• _Stated goal_: Every line containing the word "data" needs to be found and copied.

-- Records to use start --

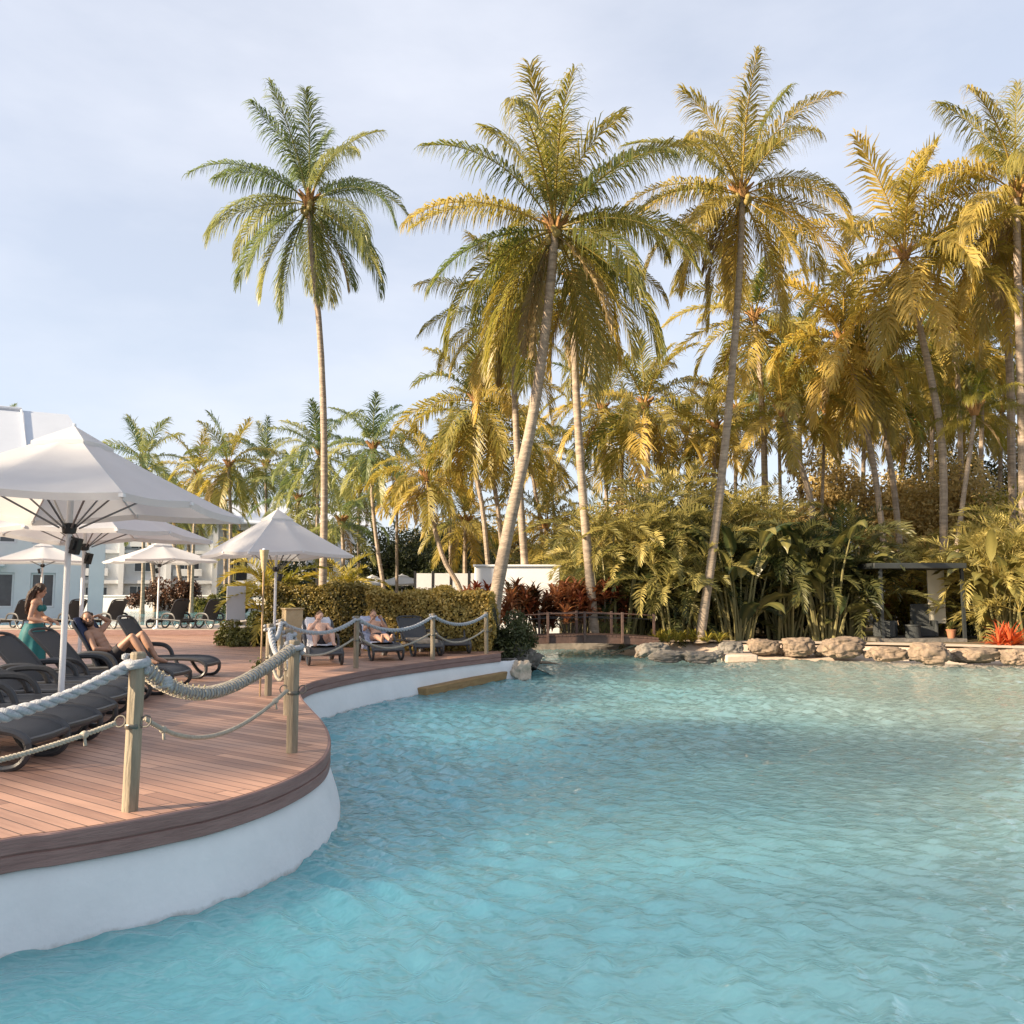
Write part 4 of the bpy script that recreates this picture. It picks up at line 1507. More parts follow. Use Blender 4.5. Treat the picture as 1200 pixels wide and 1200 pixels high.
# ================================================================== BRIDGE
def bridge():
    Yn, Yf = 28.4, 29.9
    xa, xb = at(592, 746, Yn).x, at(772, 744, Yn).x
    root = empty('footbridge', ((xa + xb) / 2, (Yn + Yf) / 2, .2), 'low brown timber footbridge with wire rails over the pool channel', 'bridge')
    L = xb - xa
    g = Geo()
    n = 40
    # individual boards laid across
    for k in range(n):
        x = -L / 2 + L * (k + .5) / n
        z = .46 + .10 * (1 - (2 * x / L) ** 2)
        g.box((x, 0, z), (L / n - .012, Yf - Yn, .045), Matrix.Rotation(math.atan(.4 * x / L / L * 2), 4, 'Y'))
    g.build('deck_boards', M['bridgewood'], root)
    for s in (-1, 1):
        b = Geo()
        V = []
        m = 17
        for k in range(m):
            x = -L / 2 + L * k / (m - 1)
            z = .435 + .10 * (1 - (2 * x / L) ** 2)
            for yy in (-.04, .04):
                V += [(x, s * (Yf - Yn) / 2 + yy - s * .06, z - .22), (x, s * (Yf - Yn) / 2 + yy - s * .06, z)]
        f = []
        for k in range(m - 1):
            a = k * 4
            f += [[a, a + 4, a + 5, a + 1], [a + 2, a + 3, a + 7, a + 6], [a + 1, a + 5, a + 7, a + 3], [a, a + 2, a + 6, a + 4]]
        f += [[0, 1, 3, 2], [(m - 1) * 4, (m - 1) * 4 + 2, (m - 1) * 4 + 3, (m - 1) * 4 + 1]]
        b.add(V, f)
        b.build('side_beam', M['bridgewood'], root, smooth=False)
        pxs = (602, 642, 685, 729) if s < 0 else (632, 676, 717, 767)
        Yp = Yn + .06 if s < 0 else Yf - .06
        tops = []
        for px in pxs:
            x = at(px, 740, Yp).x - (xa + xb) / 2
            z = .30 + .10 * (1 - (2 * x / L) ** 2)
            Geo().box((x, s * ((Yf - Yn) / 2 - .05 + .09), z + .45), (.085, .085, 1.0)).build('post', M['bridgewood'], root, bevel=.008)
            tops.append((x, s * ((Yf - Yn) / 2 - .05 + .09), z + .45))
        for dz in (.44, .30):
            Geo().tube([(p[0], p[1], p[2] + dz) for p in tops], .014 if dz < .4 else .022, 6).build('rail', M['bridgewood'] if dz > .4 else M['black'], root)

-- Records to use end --
-- Records to use start --

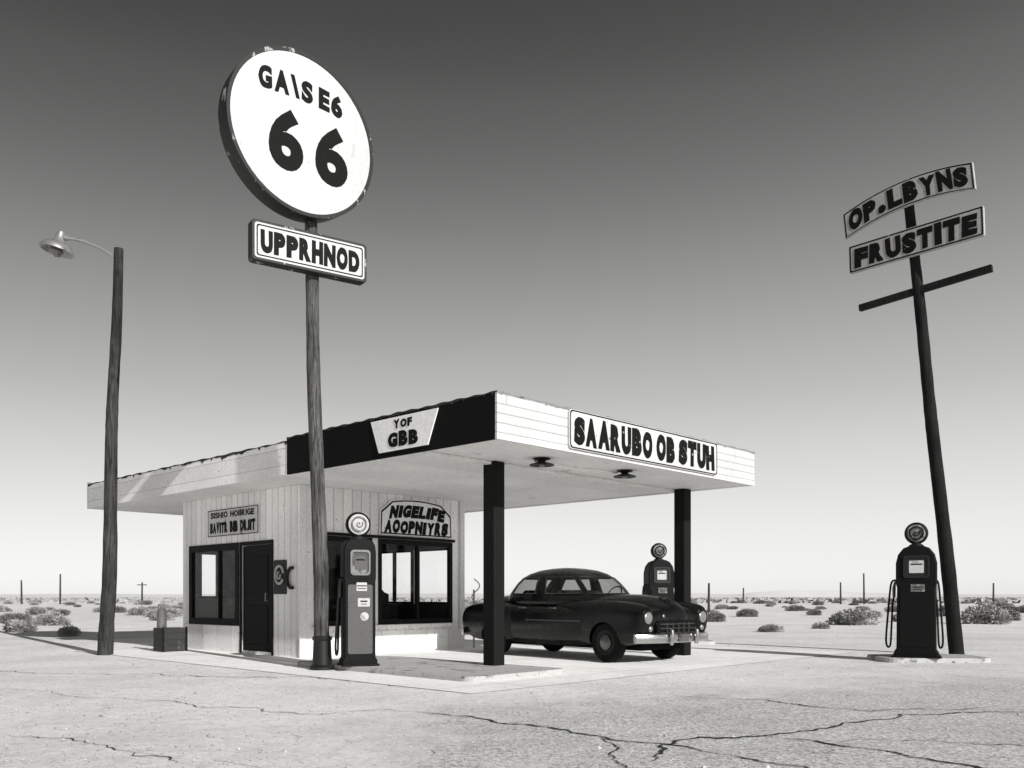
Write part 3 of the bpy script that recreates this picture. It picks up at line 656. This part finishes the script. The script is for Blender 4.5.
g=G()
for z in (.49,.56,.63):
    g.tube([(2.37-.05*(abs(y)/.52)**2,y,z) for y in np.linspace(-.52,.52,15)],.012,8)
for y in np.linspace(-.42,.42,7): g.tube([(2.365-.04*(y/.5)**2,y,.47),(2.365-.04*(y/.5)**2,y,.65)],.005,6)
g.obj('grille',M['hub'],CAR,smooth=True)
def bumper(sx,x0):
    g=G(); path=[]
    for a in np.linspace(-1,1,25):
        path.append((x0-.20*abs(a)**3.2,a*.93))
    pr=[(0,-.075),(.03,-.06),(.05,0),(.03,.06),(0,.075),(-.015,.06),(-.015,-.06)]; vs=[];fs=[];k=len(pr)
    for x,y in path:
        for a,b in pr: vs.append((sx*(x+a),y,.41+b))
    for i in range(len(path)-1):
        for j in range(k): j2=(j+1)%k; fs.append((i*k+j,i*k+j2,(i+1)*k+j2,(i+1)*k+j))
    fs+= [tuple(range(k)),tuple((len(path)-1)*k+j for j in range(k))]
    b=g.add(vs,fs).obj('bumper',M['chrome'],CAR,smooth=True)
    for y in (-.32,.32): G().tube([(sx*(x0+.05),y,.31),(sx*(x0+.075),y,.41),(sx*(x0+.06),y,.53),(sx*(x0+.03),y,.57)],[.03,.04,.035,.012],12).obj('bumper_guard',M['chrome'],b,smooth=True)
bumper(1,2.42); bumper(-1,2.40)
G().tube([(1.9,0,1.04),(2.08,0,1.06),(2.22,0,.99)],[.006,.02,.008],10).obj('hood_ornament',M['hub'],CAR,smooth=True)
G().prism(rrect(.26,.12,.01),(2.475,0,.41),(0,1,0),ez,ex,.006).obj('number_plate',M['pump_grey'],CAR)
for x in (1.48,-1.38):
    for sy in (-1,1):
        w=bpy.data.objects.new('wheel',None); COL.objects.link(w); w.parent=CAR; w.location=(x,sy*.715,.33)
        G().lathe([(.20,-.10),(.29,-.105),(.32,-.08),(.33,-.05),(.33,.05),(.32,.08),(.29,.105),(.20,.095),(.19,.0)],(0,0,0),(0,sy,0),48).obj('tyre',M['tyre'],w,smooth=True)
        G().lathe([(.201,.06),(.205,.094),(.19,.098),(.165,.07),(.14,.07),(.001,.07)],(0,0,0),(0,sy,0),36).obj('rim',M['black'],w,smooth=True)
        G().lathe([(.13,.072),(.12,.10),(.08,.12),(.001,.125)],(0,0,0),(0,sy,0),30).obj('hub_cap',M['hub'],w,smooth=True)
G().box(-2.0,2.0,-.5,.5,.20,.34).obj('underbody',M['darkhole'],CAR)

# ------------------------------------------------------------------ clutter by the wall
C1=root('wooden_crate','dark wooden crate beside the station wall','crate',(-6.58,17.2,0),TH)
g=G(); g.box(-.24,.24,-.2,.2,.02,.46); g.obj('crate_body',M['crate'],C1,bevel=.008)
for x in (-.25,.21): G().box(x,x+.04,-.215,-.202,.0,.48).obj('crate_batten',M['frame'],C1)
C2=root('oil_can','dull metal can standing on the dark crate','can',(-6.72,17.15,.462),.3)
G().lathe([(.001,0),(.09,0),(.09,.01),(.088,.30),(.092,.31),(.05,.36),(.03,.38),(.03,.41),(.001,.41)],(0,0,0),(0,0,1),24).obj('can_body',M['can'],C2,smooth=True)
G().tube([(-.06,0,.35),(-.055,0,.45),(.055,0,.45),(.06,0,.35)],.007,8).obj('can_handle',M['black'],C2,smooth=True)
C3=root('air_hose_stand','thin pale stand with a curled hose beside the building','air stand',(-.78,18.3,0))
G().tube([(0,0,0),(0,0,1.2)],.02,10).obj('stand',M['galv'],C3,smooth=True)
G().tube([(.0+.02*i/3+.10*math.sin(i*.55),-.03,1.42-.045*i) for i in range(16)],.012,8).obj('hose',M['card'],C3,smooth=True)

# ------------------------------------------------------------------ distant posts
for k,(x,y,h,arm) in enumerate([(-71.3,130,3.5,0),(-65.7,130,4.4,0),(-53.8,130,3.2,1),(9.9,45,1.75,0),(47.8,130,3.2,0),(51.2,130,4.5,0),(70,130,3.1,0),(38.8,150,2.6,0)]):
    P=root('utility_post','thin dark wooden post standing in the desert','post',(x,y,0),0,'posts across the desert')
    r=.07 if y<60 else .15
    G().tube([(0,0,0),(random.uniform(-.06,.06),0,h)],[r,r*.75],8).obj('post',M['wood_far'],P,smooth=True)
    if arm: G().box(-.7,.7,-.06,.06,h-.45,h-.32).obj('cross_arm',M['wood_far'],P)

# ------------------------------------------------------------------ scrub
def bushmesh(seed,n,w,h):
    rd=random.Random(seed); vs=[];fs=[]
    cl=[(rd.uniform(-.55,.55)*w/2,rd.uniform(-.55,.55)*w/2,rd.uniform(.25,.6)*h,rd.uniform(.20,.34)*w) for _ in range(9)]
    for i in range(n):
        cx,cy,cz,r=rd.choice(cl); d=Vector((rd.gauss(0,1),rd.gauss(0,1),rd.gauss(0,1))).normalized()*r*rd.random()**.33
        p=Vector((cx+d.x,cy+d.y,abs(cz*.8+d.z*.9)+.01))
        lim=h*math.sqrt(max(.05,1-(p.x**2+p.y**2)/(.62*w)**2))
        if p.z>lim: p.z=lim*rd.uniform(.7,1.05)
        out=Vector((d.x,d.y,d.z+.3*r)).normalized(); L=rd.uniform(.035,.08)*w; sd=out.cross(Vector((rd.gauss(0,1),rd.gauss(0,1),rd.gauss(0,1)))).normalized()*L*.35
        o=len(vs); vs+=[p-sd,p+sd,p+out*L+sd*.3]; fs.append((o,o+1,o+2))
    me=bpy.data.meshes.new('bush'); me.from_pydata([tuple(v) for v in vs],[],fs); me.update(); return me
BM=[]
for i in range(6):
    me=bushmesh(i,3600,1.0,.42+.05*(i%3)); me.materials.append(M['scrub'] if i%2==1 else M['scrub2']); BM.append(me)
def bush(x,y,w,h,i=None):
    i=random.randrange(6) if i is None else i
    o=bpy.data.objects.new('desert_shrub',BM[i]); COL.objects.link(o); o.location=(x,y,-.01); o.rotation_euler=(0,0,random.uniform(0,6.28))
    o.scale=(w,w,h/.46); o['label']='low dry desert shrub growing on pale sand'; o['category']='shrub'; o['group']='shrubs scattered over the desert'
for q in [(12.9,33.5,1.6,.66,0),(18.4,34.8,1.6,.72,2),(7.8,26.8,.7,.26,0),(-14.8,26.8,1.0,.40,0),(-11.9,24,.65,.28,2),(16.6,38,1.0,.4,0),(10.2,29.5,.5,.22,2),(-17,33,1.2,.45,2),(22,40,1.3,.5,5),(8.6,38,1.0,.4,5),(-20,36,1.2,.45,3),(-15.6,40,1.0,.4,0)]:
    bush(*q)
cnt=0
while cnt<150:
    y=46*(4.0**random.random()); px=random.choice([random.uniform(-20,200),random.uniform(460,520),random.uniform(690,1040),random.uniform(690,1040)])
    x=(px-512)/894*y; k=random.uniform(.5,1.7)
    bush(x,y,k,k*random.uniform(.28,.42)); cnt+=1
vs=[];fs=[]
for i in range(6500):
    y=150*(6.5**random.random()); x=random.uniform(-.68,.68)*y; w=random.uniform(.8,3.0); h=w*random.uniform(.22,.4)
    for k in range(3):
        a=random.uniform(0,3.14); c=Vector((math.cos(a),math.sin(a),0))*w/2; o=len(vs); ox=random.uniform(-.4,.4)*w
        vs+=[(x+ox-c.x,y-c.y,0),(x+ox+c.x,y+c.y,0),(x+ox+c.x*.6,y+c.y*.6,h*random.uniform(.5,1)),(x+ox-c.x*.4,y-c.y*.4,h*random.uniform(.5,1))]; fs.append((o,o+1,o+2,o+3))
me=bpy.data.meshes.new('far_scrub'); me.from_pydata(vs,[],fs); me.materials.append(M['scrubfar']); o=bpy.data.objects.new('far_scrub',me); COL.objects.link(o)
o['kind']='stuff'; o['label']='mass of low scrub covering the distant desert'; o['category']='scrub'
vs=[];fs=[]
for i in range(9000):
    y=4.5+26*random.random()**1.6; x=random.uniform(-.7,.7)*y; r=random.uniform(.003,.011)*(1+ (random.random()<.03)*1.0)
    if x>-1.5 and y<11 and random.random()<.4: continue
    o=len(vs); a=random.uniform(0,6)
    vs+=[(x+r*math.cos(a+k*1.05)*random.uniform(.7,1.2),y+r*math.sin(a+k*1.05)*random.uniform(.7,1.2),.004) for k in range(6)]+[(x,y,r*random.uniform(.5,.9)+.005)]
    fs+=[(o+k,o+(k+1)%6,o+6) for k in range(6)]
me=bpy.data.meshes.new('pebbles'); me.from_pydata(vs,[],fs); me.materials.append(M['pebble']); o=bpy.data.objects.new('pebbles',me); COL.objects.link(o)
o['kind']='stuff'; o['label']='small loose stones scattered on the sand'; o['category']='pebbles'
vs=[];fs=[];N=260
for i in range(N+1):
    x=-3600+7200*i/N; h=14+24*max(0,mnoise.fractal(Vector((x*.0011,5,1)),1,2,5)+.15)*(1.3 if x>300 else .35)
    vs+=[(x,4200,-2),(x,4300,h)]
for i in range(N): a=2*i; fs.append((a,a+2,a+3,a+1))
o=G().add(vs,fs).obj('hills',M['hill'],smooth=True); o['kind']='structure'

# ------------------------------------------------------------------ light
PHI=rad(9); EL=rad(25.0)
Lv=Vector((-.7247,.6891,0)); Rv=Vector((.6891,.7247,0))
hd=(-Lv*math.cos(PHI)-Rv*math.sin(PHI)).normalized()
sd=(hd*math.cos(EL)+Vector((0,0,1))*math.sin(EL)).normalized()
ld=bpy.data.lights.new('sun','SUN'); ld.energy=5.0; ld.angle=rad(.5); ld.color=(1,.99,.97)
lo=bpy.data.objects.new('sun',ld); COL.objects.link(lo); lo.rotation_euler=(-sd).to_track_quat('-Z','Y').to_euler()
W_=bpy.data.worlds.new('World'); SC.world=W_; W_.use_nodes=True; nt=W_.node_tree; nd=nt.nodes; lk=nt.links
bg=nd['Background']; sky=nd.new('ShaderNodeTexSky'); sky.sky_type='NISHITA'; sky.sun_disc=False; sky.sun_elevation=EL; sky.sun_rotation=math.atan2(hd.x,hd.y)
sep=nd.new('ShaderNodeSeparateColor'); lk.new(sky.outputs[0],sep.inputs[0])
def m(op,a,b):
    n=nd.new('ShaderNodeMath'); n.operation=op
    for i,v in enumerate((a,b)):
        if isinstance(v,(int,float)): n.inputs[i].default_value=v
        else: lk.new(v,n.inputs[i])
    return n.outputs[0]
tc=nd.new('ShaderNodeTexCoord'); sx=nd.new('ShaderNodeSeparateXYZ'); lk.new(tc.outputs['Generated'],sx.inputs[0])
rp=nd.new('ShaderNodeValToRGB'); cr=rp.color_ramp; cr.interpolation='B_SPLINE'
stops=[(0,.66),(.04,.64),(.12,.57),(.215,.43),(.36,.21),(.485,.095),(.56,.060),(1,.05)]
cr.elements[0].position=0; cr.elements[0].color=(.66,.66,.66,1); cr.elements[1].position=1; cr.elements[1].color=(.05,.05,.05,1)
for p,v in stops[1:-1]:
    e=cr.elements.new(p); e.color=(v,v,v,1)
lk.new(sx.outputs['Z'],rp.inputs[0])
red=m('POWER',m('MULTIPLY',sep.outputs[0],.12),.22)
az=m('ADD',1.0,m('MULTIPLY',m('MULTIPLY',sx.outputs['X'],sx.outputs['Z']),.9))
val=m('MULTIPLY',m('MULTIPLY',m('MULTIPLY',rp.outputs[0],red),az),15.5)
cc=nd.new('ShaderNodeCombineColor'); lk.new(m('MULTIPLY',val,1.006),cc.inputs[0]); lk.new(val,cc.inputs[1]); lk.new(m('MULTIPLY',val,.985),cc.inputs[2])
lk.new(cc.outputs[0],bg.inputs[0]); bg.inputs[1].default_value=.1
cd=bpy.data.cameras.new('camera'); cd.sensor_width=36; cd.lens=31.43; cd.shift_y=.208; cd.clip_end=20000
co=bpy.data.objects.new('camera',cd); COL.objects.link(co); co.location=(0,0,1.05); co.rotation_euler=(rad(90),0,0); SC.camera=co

-- Records to use end --

• _Final result_:
        w=bpy.data.objects.new('wheel',None); COL.objects.link(w); w.parent=CAR; w.location=(x,sy*.715,.33)
    me=bpy.data.meshes.new('bush'); me.from_pydata([tuple(v) for v in vs],[],fs); me.update(); return me
    o=bpy.data.objects.new('desert_shrub',BM[i]); COL.objects.link(o); o.location=(x,y,-.01); o.rotation_euler=(0,0,random.uniform(0,6.28))
me=bpy.data.meshes.new('far_scrub'); me.from_pydata(vs,[],fs); me.materials.append(M['scrubfar']); o=bpy.data.objects.new('far_scrub',me); COL.objects.link(o)
me=bpy.data.meshes.new('pebbles'); me.from_pydata(vs,[],fs); me.materials.append(M['pebble']); o=bpy.data.objects.new('pebbles',me); COL.objects.link(o)
ld=bpy.data.lights.new('sun','SUN'); ld.energy=5.0; ld.angle=rad(.5); ld.color=(1,.99,.97)
lo=bpy.data.objects.new('sun',ld); COL.objects.link(lo); lo.rotation_euler=(-sd).to_track_quat('-Z','Y').to_euler()
W_=bpy.data.worlds.new('World'); SC.world=W_; W_.use_nodes=True; nt=W_.node_tree; nd=nt.nodes; lk=nt.links
cd=bpy.data.cameras.new('camera'); cd.sensor_width=36; cd.lens=31.43; cd.shift_y=.208; cd.clip_end=20000
co=bpy.data.objects.new('camera',cd); COL.objects.link(co); co.location=(0,0,1.05); co.rotation_euler=(rad(90),0,0); SC.camera=co